─── Supplied material ───

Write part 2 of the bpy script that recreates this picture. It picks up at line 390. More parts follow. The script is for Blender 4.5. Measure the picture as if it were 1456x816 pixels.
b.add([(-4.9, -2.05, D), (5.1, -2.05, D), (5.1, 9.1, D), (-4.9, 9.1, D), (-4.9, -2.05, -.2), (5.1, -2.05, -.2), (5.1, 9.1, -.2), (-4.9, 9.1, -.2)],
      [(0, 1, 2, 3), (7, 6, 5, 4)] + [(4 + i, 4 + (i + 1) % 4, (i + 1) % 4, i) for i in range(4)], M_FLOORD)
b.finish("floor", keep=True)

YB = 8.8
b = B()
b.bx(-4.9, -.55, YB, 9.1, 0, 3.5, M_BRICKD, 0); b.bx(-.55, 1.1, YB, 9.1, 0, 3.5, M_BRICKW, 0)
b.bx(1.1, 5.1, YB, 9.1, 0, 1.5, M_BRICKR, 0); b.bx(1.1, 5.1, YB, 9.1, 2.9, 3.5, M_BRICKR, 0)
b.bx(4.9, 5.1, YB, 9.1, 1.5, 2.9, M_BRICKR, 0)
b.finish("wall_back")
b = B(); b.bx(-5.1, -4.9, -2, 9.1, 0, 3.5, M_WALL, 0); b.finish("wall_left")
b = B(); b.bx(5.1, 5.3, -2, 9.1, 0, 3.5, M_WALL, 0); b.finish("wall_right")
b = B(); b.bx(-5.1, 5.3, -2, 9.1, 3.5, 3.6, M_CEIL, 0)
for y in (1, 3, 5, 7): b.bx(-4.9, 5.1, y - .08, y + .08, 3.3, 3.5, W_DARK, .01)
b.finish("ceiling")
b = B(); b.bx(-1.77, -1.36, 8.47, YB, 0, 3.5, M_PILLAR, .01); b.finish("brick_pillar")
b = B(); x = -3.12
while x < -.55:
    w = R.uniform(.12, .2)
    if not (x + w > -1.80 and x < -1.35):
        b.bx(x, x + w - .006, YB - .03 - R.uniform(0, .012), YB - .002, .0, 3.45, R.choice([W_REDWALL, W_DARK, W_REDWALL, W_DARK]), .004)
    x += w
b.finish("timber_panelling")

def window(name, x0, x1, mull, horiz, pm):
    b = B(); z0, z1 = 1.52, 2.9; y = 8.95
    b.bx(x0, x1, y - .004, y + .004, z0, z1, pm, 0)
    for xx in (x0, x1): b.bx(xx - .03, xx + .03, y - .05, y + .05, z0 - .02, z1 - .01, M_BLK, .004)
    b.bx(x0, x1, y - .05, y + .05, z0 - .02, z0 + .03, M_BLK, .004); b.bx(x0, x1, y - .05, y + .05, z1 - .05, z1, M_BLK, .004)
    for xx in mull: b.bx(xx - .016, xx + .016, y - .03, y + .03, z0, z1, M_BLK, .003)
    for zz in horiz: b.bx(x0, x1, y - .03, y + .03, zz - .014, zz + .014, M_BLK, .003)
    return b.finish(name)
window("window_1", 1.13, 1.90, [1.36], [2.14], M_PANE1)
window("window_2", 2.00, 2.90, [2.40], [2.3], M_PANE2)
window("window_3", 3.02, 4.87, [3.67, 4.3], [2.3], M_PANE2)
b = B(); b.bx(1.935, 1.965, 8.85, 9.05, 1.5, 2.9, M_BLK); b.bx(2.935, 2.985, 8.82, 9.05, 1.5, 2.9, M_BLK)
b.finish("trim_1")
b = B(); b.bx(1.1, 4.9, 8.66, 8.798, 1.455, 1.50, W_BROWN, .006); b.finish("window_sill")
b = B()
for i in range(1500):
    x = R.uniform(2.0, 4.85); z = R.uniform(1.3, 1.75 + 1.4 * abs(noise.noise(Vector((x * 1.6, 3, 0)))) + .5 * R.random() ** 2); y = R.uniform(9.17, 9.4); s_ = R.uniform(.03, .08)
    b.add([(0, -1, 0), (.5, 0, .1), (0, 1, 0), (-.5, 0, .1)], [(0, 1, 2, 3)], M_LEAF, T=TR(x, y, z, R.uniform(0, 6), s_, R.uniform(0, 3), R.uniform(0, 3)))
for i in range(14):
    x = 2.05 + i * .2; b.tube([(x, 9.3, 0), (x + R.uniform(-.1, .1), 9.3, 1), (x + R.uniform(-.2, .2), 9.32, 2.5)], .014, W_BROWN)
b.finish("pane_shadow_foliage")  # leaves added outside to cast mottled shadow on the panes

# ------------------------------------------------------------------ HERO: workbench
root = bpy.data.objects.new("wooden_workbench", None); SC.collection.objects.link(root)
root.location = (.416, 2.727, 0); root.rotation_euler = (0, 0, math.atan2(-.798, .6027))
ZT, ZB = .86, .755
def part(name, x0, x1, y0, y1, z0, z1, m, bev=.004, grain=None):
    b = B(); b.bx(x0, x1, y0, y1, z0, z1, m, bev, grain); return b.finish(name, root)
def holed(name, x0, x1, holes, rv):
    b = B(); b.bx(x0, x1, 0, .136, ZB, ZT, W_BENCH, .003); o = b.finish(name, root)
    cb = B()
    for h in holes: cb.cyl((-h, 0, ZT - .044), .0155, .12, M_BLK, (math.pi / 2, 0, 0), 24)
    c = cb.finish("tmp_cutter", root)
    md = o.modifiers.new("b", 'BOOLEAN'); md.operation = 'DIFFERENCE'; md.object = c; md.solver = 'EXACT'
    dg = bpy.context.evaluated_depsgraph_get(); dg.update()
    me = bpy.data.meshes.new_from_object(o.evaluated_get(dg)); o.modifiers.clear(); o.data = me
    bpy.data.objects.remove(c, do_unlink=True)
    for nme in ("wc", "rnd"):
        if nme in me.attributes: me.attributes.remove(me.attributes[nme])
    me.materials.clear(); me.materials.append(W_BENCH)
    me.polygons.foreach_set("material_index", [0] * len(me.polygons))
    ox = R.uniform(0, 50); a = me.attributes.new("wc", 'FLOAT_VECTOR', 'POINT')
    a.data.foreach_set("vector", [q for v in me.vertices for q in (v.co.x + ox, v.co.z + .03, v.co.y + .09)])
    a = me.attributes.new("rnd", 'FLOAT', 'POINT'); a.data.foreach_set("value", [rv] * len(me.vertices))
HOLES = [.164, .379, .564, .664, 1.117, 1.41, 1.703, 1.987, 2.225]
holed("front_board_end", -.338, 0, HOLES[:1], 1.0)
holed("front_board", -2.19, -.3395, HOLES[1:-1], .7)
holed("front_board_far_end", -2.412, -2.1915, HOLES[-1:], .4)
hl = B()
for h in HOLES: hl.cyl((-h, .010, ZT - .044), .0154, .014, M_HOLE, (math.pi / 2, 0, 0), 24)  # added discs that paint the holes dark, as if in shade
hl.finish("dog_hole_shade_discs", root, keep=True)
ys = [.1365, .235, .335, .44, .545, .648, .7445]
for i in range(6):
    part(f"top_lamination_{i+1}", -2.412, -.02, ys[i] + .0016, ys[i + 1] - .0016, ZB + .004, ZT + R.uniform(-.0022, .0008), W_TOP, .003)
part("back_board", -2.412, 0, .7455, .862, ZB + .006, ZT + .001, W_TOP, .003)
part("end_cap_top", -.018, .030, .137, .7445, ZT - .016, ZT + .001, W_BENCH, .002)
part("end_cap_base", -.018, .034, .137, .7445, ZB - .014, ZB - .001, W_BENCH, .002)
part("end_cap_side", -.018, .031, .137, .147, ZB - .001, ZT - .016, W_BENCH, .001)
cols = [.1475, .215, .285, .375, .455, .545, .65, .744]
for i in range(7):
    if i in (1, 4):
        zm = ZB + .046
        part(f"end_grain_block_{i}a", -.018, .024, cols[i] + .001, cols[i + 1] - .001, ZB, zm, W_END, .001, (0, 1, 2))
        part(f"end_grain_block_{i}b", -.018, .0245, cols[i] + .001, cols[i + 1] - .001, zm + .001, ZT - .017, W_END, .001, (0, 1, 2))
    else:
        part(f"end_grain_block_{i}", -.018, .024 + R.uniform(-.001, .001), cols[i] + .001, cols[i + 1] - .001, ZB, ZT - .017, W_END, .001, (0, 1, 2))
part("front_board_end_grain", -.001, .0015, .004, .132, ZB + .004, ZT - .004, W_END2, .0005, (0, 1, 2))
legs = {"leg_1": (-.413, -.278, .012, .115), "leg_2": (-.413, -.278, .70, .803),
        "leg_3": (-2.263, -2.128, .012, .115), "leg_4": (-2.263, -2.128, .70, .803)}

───

▶ To do
Find how many lines in the material hold the word "part" and state that number alone.

▶ Response to this task
11